While your choice of party will not affect how you may vote in future elections, the party declaration will be located on the outside of your ballot envelope, and it will be a matter of public record.

“That information will be public for 60 days,” secretary of state Kim Wyman said in a recent interview with KOMO News. “So if you choose a Democratic ballot or a Republican ballot, that will be a list that will be available to the public, and people will be able to tell what your party affiliation was at least on that date. Who you voted for will still be kept secret, but which side of the aisle you chose will be a public record.”

This is pursuant to a new state law that changed the primary date-setting process, how candidates gain access to the ballot and how parties use the results. Most significantly, the new law moved Washington’s presidential primary up to March 10; previously it was held later in the cycle.

In her interview, Wyman explained exactly how voting will work in the March 10 primary. “As a voter, you’re going to receive an outer mailing envelope that will have two oaths on it, the Democratic Party oath and the Republican Party oath,” she said. “You as a voter have to select one of those two and sign it, attesting that you are a member of that party. When you get to your ballot materials, it will be a single ballot.
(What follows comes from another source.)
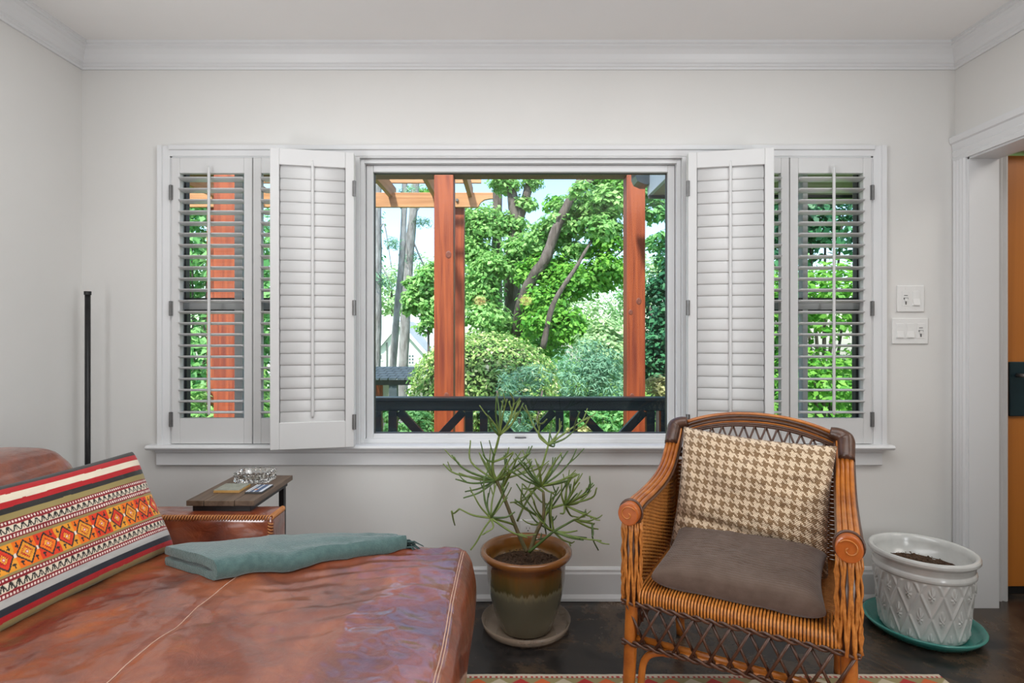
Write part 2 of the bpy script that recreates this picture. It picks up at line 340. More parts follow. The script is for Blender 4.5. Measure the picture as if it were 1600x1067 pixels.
# reveal liners of the wide opening
b = MB(); b.box(OX0, OX0+.008, -.008, .10, .69, OZ1); b.box(OX1-.008, OX1, -.008, .10, .69, OZ1); b.box(OX0, OX1, -.008, .10, OZ1-.006, OZ1-e); b.box(-.785, -.665, -.008, .03, .69, OZ1-.006); b.box(.76, .88, -.008, .03, .69, OZ1-.006)
struct(b.build('trim_9', M['trim']))
# cased opening on the right: fluted far leg, head, jamb
def flute(b, y0, y1, x, z0, z1, s=-1):
    ys = np.linspace(y0, y1, 9); pr = [(x, y0)]
    for i, y in enumerate(ys): pr.append((x+s*(.017 if i % 2 else .012), y))
    pr.append((x, y1)); b.prism(pr, 2, z0, z1)
b = MB(); flute(b, -.002, -.072, XR-e, 0, 1.934); struct(b.build('trim_10', M['trim']))
b = MB(); pr = [(XR-e, 1.934), (XR-.012, 1.934), (XR-.016, 1.95), (XR-.012, 1.955), (XR-.017, 1.975), (XR-.012, 1.98), (XR-.018, 2.01), (XR-.026, 2.015), (XR-.03, 2.035), (XR-.03, 2.04), (XR-e, 2.04)]
b.prism(pr, 1, OPY-.07, -.002); struct(b.build('trim_11', M['trim']))
b = MB(); b.box(XR-.002, 2.096, -.080, -.072, 0, 1.934); b.box(XR-.002, 2.096, OPY, -.072, 1.926, 1.9345); b.box(XR-.002, 2.096, OPY-.0005, OPY+.008, 0, 1.934); struct(b.build('trim_12', M['trim']))
# hall: door casing, door
b = MB(); xs = np.linspace(2.098, 2.192, 9); pr = [(2.098, -e)]
for i, x in enumerate(xs): pr.append((x, -(.02 if i % 2 else .013)))
pr.append((2.192, -e)); b.prism(pr, 2, 0, 2.07); b.box(2.192, 3.14, -.018, -e, 1.985, 2.07); struct(b.build('trim_13', M['trim']))
d1 = bpy.data.objects.new('door_1', None); C.objects.link(d1); d1.location = (2.196, .05, 0); struct(d1)
b = MB(); b.box(0, .92, 0, .045, .035, 1.98); b.build('door_panel', M['doorwood'], d1, bevel=.003)
b = MB(); b.box(0, .92, .005, .08, .002, .034); b.build('threshold', M['black'], d1)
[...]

One column will be the Democratic column and it will have all the Democratic nominees in alphabetical order, and then the other column will be the Republican column and that will have ‘Donald Trump’ and ‘write-in.’”

Wyman said that voters must stay on the same side of the ballot as the political party they choose; if you cross over, that will negate the ballot. “If you say that ‘I’m a Republican’ and you think you’re going to be sneaky and cross over and vote for a Democrat, in the sorting process at the county level, before they ever open your envelope, they physically sort out the ballots by the Republican stack and the Democratic stack,” she said. “And so when they separate your name from the ballot and they actually open it and you’ve crossed over, they will not count that ballot because you didn’t vote on the Republican side.”

In further remarks to The Northern Light, Wyman said that the requirement for primary voters to declare their party affiliation is not new and has been a longstanding principle. It helps give political parties a higher confidence level in choosing their standard-bearer, she said. She said that in some past primaries, an unaffiliated option appeared. It proved to be a popular choice for voters, even if the political parties didn’t take those votes into consideration. In 2000, 1.3 million people cast primary ballots, and over 500,000 of them chose an unaffiliated option, she said.